PhD graduation with Prof Andrew Melrose

Those that teach on Creative Writing degrees are well aware of the reality of being a writer. Most are writers too. They ensure the students are aware of this reality and prepare them for it. A Creative Writing degree is not all about writing the next bestseller. It is about showing them what can be done with writing. The different careers and opportunities that have writing embedded within. It is about employability as much as being a writer. Some students go onto to have very successful careers as writers. 

For example, our students go on to work in the following areas, not limited to but including publishing (all areas); teaching (primary, secondary, further and higher); PR and Advertising; all aspects of Media e.g. TV Script editor, documentary maker, video game writer, web design and content creators; the charity sector and so on... There is so much more. People often ask me 'aren't you limited by doing a Creative Writing degree?' So far I don't believe my students have experienced that. I have heard of organisations who target CW students because they think outside the box, forgive the cliche. My students will often hear me say, you are only limited by your imagination.
A CW degree is all about what you do with it.

I should add, there is no point doing a Creative Writing degree unless you are passionate about writing and reading. It is not a soft option, but then those of us that are writers know that that is the life of a writer. To be a writer of any sort you need passion and tenacity, you need to read – a lot - and you need resilience.

I have written this blog post because I find myself defending Creative Writing degrees regularly so I thought I would just put my point of view in a blog post. I am sure many of you will disagree and you are welcome to. As I said, this is purely my perspective. I would just ask that if someone you care about says they want to do a Creative Writing degree think twice before dismissing it.   

Dr Vanessa Harbour


Penny Dolan said...

Thank you for this post and all the points you're making.

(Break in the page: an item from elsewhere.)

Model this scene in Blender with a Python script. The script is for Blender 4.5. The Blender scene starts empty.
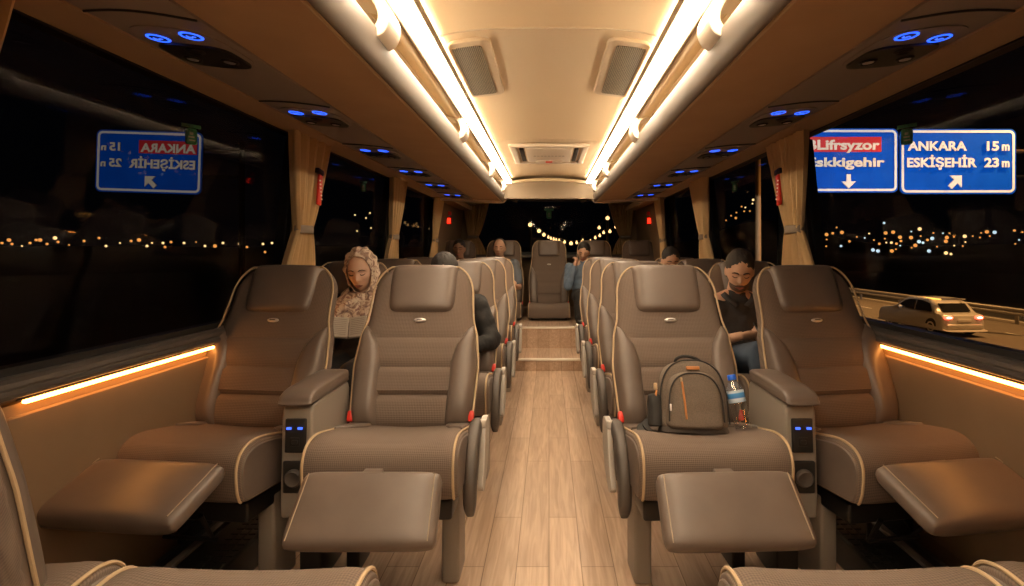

It's good to read about the benfits of doing a Creative Writing Degree from someone working in that field, and familiar with all the questions.

Ness Harbour said...

Thank you Penny

Nick Garlick said...

Great post. You made me see the whole subject in a new light: the chance to take writing and reading seriously, and to commit to them.

Ness Harbour said...

Thank you Nick.

Anne Booth said...

I did an MA in Creative writing in the evenings when our children were small, and I am so glad I did. It gave me permission to write and to experiment and learn and to believe in myself as a writer - I didn't actually write anything for children then - I wrote short stories and started a novel - and read other people's work - and I thought it was wonderful. I really valued sharing my work with the other students and reading theirs and feeling part of a community. We all took writing seriously, and were guided and given helpful and challenging critiques by tutors, who also encouraged us to read great writers and analyse their craft, so we weren't left without direction. I am actually back working on the novel I started then, but after that I went to 2 Arvon courses on writing for children (including one where Linda Strachan taught!) and felt at home, so that's what diverted me into children's writing up to now. My daughter is now doing an English and Creative Writing degree at Birmingham, and I know she is really enjoying it, and I am proud of her doing it. I can see how hard she is working and the discipline she has to have in order to create a writing portfolio, and the creative writing part is definitely not easier than the straight English part of her degree. I just did an straight English degree and I think it would have been good for me to have had a Creative Writing element as it might have given me self belief and focus and confidence in my writing earlier . Can I ask you where you did your PhD?

Gill James said...

My trajectory is very similar to Ness's. I also have an MA in Writing for Children, (also with a photograph of my graduation at Winchester with Andy Melrose)and a PhD in Creative and Critical Writing (University of Wales, Bangor) for which I wrote a YA novel with a critical commentary that sought to establish the definition of the YA novel according to the texts themselves, publishers, book sellers, educationalists and young people - in several languages and across several continents. I too was a senior lecturer at a UK university until I retired. I still am a writer and widely published and though not rich or famous, am comfortably off partly because of income from writing. I know a lot about children's literature that goes beyond but also includes knowing how to get published. The value added from the degrees, I think, and I hope is also the same for my students who graduated with BAs and MAs, is the development of a deeply critical reflective process, a joy that the deep exploration of the literature and creative process brings, and permission to spend my time doing what I love. They pay me or grant me a loan to do this? Wow!

Ness Harbour said...

Thank you both Gill and Anne for your comments. Much appreciated. Anne, I did my PhD at Winchester. I how have supervised and am supervising a variety of creative writing based PhDs, not all children/YA based. My PhD looked at the representation of sex, drugs and alcohol in young adult fiction. My degrees and my teaching have allowed to experience so many different aspects of writing and explore the world of publishing.